Une information relativement simple, mais largement modifiée en chemin, a donc quitté la sphère des médias russes pour atteindre en moins de 24 heures les médias anglophones occidentaux, en profitant de la passerelle Twitter. En quelques heures, par la magie d’un téléphone arabe Telegram, médias russes et Twitter, on est donc passé d’une possible histoire d’un pilote ukrainien « passé à l’Est » dans des circonstances inconnues, à la fuite d’un chef d’escadrille, officier supérieur ukrainien à bord d’un SU-27 volé, rempli de documents secrets et bardé d’armements de l’OTAN.
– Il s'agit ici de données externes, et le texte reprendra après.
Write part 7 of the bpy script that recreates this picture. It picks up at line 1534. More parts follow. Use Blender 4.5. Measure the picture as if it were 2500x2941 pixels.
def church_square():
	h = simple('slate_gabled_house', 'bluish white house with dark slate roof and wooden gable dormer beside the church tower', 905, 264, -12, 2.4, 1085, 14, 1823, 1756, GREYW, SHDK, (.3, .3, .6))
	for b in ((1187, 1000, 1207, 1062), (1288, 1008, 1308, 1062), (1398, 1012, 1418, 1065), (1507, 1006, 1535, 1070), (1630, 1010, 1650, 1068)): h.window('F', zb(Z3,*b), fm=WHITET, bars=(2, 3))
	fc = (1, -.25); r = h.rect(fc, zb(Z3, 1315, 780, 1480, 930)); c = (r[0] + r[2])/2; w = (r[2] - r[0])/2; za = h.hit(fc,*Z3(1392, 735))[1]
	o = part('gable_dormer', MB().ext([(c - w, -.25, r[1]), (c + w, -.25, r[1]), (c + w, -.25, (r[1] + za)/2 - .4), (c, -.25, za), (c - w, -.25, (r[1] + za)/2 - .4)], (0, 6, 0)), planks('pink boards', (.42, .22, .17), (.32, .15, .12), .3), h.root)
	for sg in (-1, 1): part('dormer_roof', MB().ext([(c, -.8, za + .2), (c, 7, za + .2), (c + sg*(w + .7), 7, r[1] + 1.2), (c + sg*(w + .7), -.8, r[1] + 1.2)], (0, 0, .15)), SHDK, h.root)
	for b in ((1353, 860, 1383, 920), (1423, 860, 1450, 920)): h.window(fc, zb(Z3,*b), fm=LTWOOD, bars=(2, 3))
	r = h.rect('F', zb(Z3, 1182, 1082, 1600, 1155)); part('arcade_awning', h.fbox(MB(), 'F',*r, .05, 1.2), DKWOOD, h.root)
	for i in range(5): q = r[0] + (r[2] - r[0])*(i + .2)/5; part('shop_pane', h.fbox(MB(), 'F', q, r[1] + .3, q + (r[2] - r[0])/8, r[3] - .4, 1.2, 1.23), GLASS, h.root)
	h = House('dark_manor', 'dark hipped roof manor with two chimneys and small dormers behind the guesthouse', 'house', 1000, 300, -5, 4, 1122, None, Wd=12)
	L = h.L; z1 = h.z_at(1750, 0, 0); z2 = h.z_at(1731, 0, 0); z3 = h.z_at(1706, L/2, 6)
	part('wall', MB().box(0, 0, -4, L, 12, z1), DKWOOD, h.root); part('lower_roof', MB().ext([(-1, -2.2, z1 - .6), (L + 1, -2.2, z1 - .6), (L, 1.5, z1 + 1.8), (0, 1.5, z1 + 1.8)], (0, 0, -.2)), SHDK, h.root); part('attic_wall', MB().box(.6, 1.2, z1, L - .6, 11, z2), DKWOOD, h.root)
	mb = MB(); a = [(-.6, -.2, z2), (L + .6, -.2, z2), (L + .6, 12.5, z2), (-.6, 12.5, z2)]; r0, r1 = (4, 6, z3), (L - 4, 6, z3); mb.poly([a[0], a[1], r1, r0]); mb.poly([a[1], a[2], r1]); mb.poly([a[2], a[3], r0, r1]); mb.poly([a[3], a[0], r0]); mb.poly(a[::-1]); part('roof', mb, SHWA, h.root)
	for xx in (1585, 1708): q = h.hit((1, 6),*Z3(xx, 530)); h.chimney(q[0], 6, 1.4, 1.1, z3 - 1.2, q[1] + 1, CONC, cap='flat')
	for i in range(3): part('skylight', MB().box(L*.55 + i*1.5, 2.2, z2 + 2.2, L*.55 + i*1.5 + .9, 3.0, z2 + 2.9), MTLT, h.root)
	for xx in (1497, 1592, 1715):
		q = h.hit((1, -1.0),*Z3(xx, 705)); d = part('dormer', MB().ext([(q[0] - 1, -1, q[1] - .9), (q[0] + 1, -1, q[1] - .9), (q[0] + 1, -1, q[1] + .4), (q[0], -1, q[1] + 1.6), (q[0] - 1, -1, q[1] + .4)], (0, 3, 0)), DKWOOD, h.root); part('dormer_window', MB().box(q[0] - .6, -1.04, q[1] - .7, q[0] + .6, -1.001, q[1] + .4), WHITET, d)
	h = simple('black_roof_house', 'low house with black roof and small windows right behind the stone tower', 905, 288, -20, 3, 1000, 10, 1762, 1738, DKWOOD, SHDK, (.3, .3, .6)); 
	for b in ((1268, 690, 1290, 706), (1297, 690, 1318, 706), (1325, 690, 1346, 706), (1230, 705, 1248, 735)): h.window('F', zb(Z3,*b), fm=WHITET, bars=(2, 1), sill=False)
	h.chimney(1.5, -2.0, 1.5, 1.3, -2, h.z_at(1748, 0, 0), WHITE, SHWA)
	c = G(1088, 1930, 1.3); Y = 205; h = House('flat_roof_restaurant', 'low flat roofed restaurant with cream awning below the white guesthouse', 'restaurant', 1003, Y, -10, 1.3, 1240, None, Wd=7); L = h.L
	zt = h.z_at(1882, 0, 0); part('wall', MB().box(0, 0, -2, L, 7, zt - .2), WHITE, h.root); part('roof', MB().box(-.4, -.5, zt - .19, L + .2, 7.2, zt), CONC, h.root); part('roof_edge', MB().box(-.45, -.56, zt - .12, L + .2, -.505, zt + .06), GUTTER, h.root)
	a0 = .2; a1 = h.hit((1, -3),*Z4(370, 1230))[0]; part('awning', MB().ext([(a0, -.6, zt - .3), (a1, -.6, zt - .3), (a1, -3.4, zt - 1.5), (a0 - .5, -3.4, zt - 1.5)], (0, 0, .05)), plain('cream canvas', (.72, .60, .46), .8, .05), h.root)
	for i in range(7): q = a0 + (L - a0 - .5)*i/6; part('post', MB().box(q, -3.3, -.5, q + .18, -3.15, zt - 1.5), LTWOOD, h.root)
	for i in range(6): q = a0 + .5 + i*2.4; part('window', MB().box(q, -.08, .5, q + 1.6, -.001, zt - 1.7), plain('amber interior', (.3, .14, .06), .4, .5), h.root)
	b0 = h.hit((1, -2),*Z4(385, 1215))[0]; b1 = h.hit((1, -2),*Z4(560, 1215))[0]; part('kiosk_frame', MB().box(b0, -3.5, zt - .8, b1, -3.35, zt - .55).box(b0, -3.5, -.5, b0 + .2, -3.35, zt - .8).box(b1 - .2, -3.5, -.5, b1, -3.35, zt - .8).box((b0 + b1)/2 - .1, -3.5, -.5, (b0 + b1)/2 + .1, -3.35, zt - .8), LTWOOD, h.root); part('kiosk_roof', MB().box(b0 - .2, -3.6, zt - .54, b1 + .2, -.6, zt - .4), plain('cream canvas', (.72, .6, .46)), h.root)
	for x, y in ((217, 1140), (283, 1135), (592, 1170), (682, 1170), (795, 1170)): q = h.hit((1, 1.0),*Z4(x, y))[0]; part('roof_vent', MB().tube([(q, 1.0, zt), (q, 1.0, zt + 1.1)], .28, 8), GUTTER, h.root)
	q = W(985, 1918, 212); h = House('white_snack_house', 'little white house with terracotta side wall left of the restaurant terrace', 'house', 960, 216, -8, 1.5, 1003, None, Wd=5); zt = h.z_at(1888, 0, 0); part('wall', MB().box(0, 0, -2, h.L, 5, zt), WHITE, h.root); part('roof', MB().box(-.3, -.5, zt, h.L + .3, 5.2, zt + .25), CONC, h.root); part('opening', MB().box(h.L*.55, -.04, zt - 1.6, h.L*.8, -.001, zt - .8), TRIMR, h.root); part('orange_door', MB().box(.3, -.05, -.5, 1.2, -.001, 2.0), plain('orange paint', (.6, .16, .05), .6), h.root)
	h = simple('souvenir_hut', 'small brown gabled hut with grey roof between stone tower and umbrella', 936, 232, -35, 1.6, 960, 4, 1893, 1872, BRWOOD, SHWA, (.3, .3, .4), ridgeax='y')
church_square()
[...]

Un exemple supplémentaire des effets délétères de la «circulation circulaire » de l’information, pour reprendre l’expression de Pierre Bourdieu, à laquelle s’ajoute la volonté de certains individus de vouloir « faire le buzz », dans un engrenage de surenchères à laquelle aucun média ne met fin. Cette histoire relativement anecdotique illustre ce qui se passe lorsque des médias considèrent les réseaux sociaux comme des sources d’informations utilisables, sans les vérifier avant de les utiliser. In fine, une histoire plausible est ainsi transformée en fake news, en bonne et due forme. C’est actuellement la réalité de nombreux médias russes, mais c’est aussi de plus en plus le cas des médias occidentaux, qui renoncent le plus souvent à remonter le fil d’une information d’origine étrangère et à recouper suffisamment les sources.